TASK REQUIREMENTS: Leaving out all pictures, copy exactly the lines from the one containing "Recreate this scene" down to the one containing "LIGHT_Y0, LIGHT_P = 4.88, 5.08", both of them included.

──────── MATERIAL PROVIDED

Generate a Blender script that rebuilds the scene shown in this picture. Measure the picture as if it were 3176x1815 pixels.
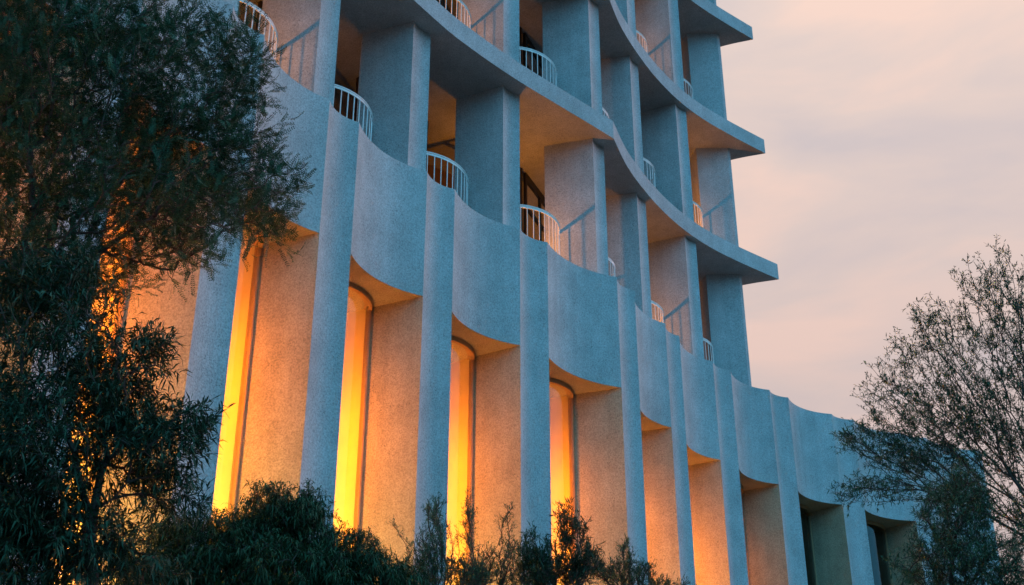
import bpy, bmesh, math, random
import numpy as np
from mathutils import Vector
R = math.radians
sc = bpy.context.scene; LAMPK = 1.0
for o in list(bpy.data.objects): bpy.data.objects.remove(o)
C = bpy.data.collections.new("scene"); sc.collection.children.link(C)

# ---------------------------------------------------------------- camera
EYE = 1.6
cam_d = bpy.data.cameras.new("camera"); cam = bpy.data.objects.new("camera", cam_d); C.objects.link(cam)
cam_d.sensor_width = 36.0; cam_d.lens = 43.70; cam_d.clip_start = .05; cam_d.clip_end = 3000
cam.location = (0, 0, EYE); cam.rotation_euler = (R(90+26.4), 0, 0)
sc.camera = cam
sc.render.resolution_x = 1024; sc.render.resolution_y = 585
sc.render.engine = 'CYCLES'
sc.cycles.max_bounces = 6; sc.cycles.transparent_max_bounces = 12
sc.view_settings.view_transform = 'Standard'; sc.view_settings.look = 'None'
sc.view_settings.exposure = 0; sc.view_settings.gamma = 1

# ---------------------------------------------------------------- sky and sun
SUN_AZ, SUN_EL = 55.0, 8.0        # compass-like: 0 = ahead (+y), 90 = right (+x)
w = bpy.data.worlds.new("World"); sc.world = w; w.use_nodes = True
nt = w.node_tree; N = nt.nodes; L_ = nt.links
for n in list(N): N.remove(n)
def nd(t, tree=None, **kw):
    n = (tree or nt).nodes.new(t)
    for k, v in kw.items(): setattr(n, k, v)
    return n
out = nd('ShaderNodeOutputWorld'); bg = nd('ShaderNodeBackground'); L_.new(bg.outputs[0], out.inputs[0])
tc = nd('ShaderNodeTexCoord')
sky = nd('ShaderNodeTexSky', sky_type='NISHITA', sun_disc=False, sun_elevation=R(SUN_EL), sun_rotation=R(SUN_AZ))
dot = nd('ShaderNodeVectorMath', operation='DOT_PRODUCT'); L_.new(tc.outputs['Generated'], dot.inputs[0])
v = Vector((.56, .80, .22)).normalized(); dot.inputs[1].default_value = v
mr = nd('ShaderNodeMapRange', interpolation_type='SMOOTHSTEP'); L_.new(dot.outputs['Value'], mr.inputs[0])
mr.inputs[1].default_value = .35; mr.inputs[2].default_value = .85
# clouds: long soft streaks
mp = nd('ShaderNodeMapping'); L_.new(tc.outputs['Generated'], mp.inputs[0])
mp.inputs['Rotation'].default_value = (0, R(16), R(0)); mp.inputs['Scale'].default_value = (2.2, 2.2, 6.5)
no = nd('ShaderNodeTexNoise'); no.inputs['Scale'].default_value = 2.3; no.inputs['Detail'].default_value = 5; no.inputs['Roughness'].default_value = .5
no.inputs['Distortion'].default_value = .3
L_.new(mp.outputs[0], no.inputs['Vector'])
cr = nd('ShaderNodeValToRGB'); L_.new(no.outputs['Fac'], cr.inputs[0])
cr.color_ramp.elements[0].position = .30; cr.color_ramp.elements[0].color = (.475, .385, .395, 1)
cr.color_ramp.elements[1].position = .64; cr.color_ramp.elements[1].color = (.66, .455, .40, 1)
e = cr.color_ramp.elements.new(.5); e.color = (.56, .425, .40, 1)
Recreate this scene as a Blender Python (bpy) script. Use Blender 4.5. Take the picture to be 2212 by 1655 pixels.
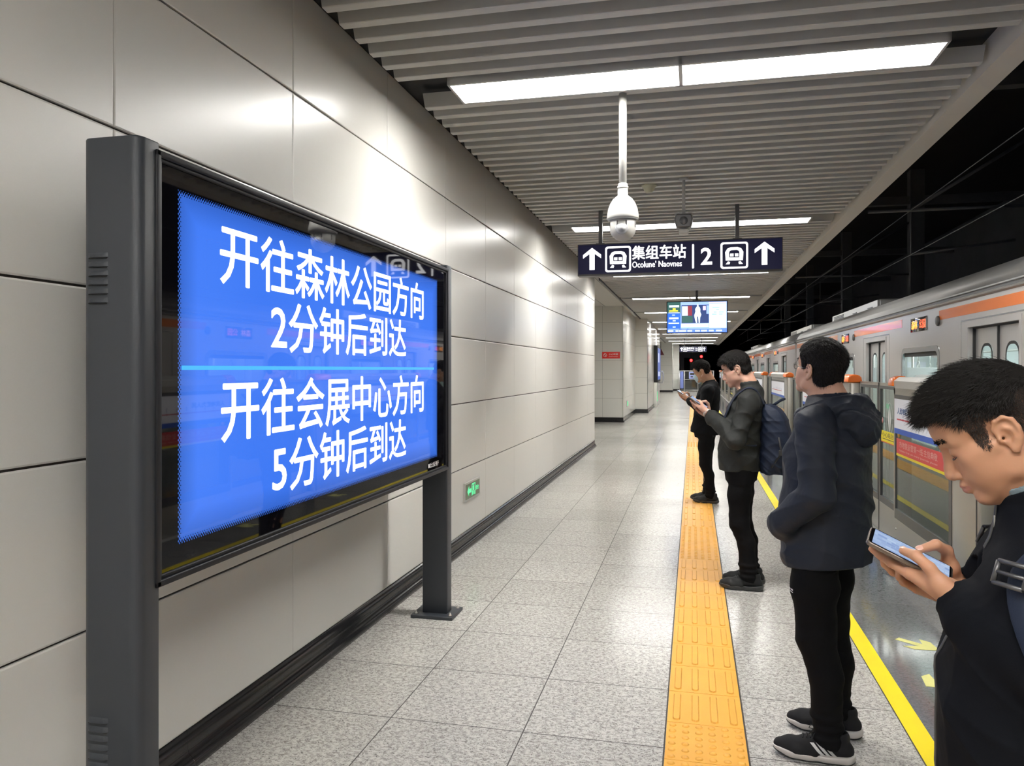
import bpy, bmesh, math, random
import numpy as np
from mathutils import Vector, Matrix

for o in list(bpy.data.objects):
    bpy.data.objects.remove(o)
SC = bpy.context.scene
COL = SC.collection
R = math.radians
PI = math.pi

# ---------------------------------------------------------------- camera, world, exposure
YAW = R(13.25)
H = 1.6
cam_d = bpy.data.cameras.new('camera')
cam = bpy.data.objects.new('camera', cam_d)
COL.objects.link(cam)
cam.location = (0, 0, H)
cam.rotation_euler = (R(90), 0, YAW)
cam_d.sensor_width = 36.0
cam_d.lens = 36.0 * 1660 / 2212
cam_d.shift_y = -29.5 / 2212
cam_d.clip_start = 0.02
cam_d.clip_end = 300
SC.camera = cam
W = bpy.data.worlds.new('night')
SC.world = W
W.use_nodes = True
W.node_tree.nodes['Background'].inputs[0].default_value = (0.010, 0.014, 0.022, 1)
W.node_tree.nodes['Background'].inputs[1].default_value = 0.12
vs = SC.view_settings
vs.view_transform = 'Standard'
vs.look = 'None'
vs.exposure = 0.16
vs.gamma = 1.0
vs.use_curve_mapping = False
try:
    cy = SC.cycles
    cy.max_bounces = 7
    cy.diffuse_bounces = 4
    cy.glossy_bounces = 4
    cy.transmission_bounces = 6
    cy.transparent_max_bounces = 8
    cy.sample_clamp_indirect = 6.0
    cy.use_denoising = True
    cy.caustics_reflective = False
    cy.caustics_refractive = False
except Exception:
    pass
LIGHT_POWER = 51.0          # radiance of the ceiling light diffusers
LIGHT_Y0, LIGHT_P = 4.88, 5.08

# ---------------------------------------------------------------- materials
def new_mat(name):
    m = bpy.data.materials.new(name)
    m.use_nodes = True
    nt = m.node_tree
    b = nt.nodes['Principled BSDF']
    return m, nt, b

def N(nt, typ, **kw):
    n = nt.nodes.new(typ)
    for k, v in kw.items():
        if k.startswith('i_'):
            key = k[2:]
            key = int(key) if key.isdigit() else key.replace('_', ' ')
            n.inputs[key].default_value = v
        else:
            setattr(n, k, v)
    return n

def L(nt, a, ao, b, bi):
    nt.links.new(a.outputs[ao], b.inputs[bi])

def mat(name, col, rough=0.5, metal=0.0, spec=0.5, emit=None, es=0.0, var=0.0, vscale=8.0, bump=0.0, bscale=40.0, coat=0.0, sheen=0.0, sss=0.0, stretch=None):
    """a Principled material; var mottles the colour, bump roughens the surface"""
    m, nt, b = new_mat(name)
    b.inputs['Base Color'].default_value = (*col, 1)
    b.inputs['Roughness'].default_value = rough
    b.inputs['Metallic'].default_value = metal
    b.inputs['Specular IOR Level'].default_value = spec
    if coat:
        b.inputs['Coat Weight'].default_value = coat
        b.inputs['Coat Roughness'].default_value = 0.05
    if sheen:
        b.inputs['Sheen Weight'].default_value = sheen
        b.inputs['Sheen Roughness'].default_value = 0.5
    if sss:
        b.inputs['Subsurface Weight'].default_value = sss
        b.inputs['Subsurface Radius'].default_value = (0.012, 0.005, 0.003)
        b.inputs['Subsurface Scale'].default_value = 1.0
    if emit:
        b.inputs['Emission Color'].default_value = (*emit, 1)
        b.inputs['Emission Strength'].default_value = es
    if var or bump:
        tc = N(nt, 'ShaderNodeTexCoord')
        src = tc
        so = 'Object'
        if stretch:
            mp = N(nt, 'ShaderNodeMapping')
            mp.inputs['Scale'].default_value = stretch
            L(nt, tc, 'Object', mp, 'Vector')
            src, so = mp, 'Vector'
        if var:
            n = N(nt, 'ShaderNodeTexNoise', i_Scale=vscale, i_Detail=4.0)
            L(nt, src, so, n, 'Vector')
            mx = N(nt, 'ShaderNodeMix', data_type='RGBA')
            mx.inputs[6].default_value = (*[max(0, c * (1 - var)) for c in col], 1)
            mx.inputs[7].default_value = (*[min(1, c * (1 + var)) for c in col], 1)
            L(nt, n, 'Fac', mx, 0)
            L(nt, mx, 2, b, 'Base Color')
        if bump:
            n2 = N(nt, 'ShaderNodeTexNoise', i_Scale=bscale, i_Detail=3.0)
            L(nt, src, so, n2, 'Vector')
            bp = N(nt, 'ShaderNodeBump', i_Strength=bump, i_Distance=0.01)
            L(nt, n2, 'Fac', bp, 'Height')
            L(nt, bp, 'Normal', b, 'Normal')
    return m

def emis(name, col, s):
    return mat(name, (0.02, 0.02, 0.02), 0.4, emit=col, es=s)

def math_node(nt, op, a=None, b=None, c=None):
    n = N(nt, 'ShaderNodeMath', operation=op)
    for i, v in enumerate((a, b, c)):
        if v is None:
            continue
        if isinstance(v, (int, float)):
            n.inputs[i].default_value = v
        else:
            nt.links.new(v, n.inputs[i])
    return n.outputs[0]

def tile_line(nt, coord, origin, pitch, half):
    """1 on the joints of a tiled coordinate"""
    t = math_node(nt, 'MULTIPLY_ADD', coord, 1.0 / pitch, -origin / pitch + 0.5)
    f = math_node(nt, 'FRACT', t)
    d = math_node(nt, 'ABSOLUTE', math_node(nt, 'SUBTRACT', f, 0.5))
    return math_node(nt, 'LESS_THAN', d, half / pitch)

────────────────

TASK RESULT:
Recreate this scene as a Blender Python (bpy) script. Use Blender 4.5. Take the picture to be 2212 by 1655 pixels.
import bpy, bmesh, math, random
import numpy as np
from mathutils import Vector, Matrix

for o in list(bpy.data.objects):
    bpy.data.objects.remove(o)
SC = bpy.context.scene
COL = SC.collection
R = math.radians
PI = math.pi

# ---------------------------------------------------------------- camera, world, exposure
YAW = R(13.25)
H = 1.6
cam_d = bpy.data.cameras.new('camera')
cam = bpy.data.objects.new('camera', cam_d)
COL.objects.link(cam)
cam.location = (0, 0, H)
cam.rotation_euler = (R(90), 0, YAW)
cam_d.sensor_width = 36.0
cam_d.lens = 36.0 * 1660 / 2212
cam_d.shift_y = -29.5 / 2212
cam_d.clip_start = 0.02
cam_d.clip_end = 300
SC.camera = cam
W = bpy.data.worlds.new('night')
SC.world = W
W.use_nodes = True
W.node_tree.nodes['Background'].inputs[0].default_value = (0.010, 0.014, 0.022, 1)
W.node_tree.nodes['Background'].inputs[1].default_value = 0.12
vs = SC.view_settings
vs.view_transform = 'Standard'
vs.look = 'None'
vs.exposure = 0.16
vs.gamma = 1.0
vs.use_curve_mapping = False
try:
    cy = SC.cycles
    cy.max_bounces = 7
    cy.diffuse_bounces = 4
    cy.glossy_bounces = 4
    cy.transmission_bounces = 6
    cy.transparent_max_bounces = 8
    cy.sample_clamp_indirect = 6.0
    cy.use_denoising = True
    cy.caustics_reflective = False
    cy.caustics_refractive = False
except Exception:
    pass
LIGHT_POWER = 51.0          # radiance of the ceiling light diffusers
LIGHT_Y0, LIGHT_P = 4.88, 5.08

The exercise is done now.